Enter the uniformly distributed load (load per unit length), length, modulus of elasticity, and moment of inertia into the calculator to determine the maximum midspan deflection of a simply supported steel beam. This calculator can also evaluate any of the variables given the others are known.

Steel Beam Deflection Calculator (Simply Supported, Uniform Load)

Enter any 4 of the 5 values to calculate the missing variable

Steel Deflection Formula

For a simply supported steel beam carrying a uniformly distributed load over the full span, the maximum deflection occurs at midspan. This calculator uses the classic elastic beam equation for that case.

\delta = \frac{5 w L^4}{384 E I}

This relationship is especially sensitive to span length. Deflection grows with the fourth power of the span, so a longer beam can become much more flexible even if the load only increases slightly. Increasing the section stiffness or using a material with a higher modulus reduces deflection.

What Each Variable Means

Symbol Meaning Common units
δ Maximum midspan deflection in, mm, cm, m
w Uniform load per unit length on the beam lb/in, lb/ft, kN/m
L Beam span length in, ft, cm, m
E Modulus of elasticity of the steel psi, kPa, MPa, GPa
I Second moment of area, also called area moment of inertia in4, cm4, m4

Rearranged Forms

If you know the deflection and need to solve for a different variable, the same beam relation can be rearranged as follows.

w = \frac{384 E I \delta}{5 L^4}
L = \left(\frac{384 E I \delta}{5 w}\right)^{1/4}
E = \frac{5 w L^4}{384 I \delta}
I = \frac{5 w L^4}{384 E \delta}

How Deflection Changes

The formula makes the beam behavior easy to interpret:

\delta \propto w
\delta \propto L^4
\delta \propto \frac{1}{E I}
  • More load produces more deflection in direct proportion.
  • Longer spans increase deflection very rapidly.
  • Higher modulus of elasticity and larger moment of inertia make the beam stiffer.
  • A deeper beam often reduces deflection significantly because depth strongly affects the moment of inertia.

How to Use the Steel Deflection Calculator

  1. Enter the uniform load acting on the beam.
  2. Enter the clear span length.
  3. Enter the modulus of elasticity for the steel being used.
  4. Enter the section moment of inertia about the axis of bending.
  5. Calculate the missing value and verify that the resulting deflection is acceptable for serviceability.

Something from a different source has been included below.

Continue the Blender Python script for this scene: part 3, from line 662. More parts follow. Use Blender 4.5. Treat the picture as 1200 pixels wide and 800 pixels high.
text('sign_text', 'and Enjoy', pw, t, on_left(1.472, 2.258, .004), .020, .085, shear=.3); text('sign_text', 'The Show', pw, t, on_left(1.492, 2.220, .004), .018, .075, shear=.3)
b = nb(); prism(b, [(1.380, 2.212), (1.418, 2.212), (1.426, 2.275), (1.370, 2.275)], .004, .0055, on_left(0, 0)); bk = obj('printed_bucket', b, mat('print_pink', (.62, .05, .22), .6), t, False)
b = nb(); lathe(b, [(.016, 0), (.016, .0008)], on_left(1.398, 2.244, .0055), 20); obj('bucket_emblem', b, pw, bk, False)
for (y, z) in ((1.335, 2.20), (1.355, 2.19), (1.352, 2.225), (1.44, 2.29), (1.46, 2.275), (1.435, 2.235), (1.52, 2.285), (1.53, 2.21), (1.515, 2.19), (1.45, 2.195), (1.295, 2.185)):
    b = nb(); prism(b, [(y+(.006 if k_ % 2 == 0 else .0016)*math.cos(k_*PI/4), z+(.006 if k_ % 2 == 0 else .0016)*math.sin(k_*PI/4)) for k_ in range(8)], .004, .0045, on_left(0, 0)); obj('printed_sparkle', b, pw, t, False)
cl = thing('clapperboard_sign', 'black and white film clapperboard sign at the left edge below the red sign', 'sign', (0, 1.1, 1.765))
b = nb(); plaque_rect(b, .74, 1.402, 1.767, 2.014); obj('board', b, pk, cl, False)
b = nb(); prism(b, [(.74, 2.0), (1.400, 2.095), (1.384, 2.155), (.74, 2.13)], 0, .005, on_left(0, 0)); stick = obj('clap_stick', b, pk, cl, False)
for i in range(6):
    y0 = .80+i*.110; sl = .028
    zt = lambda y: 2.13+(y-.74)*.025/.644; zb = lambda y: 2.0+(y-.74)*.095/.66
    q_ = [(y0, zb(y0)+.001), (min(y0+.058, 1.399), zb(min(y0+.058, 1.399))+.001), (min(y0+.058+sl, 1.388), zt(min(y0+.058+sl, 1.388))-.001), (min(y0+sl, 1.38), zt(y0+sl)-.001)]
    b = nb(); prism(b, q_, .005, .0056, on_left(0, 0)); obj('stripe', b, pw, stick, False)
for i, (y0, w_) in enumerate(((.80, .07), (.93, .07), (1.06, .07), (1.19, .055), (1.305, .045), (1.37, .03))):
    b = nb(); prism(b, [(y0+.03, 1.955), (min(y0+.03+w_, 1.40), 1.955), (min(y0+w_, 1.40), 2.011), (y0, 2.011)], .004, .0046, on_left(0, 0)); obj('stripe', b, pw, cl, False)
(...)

For most structural steel applications, the elastic modulus is commonly taken near 29,000 ksi in US customary units or about 200 GPa in SI units. The moment of inertia must match the actual bending axis. If the beam bends about its weak axis, use the weak-axis value of I, not the strong-axis value.

Unit Consistency Matters

When solving by hand, all inputs must be in one consistent unit system. If the modulus is entered in psi and the moment of inertia is in in4, then the span should be in inches and the distributed load should be in force per inch. The calculator handles the unit selections for you, but the physical relationship remains the same.

Example

Assume a simply supported steel beam carries a uniform load of 240 lb/ft over a 10 ft span. Let the modulus of elasticity be 29,000,000 psi and the moment of inertia be 20 in4. After converting to an inch-based system, substitute into the beam equation:

\delta = \frac{5 (20) (120^4)}{384 (29{,}000{,}000) (20)}
\delta \approx 0.0931 \text{ in}

This means the center of the beam moves downward by a little under one tenth of an inch under the stated service load.

When This Formula Applies

  • The beam is simply supported at both ends.
  • The load is uniformly distributed over the full span.
  • The beam remains in the elastic range.
  • Deflections are small enough for standard beam theory to apply.
  • The section properties and material stiffness are constant along the span.

When You Should Use a Different Deflection Equation

  • Point loads or multiple concentrated loads
  • Cantilever beams
  • Fixed-end or partially restrained supports
  • Partial-span distributed loads
  • Composite sections or changing section geometry
  • Large-deflection or nonlinear behavior

Practical Design Notes

  • Deflection is a serviceability check, not only a strength check.
  • Excessive deflection can damage finishes, create ponding issues, or cause vibration and alignment problems.
  • Always include beam self-weight when it is relevant to the service load.
  • If calculated deflection is too large, common fixes include shortening the span, selecting a section with a larger moment of inertia, adding supports, or reducing the distributed load.
  • Acceptable deflection limits depend on the use of the member and the project criteria.